Total Addressable Market
What total addressable market (TAM) size is the company pursuing? Papazissis assessed:
“We operate within regulated industries such as banking, telecom, and energy, where combined annual technology spend exceeds one trillion dollars globally. As AI moves from experimentation to embedded operational infrastructure, even a modest allocation of enterprise budgets toward decision and execution systems represents a multi-tens-of-billions opportunity over the coming decade.”
“Our focus is on capturing that emerging execution layer within U.S. and European markets, where regulatory complexity and operational scale create sustained demand for structured, constraint-aware AI systems.”
Differentiation From The Competition
What differentiates the company from its competition? Papazissis affirmed:
“Many competitors build impressive technology but underestimate organizational reality. Others simplify AI into a product problem when it’s an operating model problem. When those two don’t align, projects stall quietly.”

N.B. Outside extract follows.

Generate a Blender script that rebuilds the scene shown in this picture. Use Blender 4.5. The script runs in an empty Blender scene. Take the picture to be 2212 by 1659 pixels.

“Also, many AI solutions assume a clean, modern environment that simply doesn’t exist in regulated enterprises. What’s missing isn’t intelligence, it’s operating discipline. AI needs to fit how organizations function, not how vendors wish they did.”
Future Company Goals
What are some of the company’s future goals? Papazissis emphasized:
“Our focus is on deploying multi-agent decision engines that enable enterprises to make constraint-aware operational decisions at scale, alongside accelerating our expansion across the U.S. Middle East and European markets.”
Additional Thoughts
Any other topics you would like to discuss? Papazissis concluded:
“One important shift we are seeing is that AI is moving from experimentation to operational accountability. Over the past two years, many organizations have explored pilots and conversational tools, but the next phase will be defined by systems that operate reliably under real-world constraints. Regulated industries will shape this evolution. In environments where compliance, auditability, and decision integrity are mandatory, novelty does not survive. Only systems that can withstand operational pressure and governance scrutiny will endure. We believe the market is approaching that inflection point. The conversation is moving from ‘What can AI do?’ to ‘What can AI be trusted to run?’ That distinction will define the next decade.”